Last week we posted a beautiful poem by John Clare, born in 1793 in Helpston, England, which he described as “a gloomy village in Northamptonshire, on the brink of the Lincolnshire fens.” Clare was schooled locally in his village but often forced to abandon school when times were hard to work as a child thresher, a ploughboy, or a potboy at a local inn. In 1820, he fell in love with James Thomson’s poem The Seasons and set about writing poetry himself. His Poems, Descriptive of Rural Life and Scenery, published when he was 26, brought him fame, patronage, and the acquaintance of London literary figures such as Charles Lamb and William Hazlitt. In the 20th century, poets as various as Robert Graves, John Ashbery, and Seamus Heaney wrote sweetly of their love for his poems.

Clare married and fathered six children, five of whom died before him. He suffered his first episode of major depression from 1823-25 and another from 1830-32. Five years after that, his condition complicated by hallucinations and aberrant behavior, he was certified insane and confined until his death in 1864 in various institutions although free to roam about during the day in the woods he found so entrancing. (From “Memories of Childhood”: “Ah what a paradise begins with life & what a wilderness the knowledge of the world discloses. . .”)

Today and in the days ahead, we’ll post poems written while Clare was an inmate at the places that sheltered him. At the last, the Northampton General Lunatic Asylum, one of the stewards, William Knight, transcribed and preserved many of the more than three and a half thousand poems of his. Jonathan Bate’s biography, John Clare, is superb. He is also the editor of the most recent edition of Clare’s Selected Poetry.
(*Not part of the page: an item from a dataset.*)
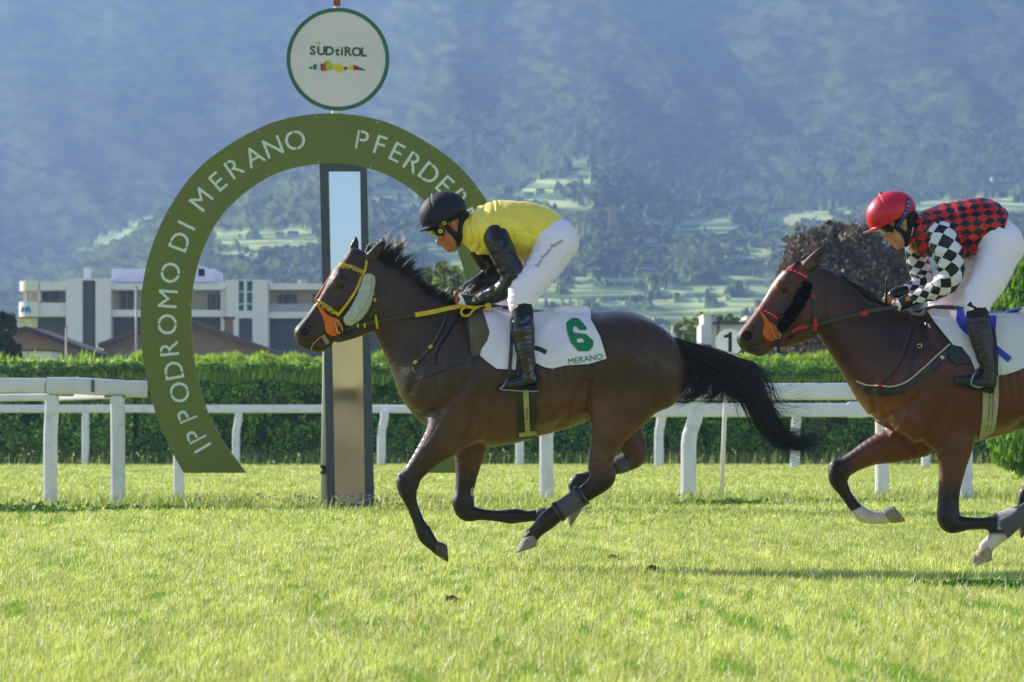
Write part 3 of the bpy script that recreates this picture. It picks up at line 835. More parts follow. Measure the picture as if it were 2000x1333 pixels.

“How Can I Forget” by John Clare (1793-1864) :

That farewell voice of love is never heard again,
Yet I remember it and think on it with pain:
I see the place she spoke when passing by,
The flowers were blooming as her form drew nigh,
That voice is gone, with every pleasing tone—
Loved but one moment and the next alone.
“Farewell” the winds repeated as she went
Walking in silence through the grassy bent;
The wild flowers—they ne’er looked so sweet before—
Bowed in farewells to her they’ll see no more.
In this same spot the wild flowers bloom the same
In scent and hue and shape, ay, even name.
’Twas here she said farewell and no one yet
Has so sweet spoken—How can I forget?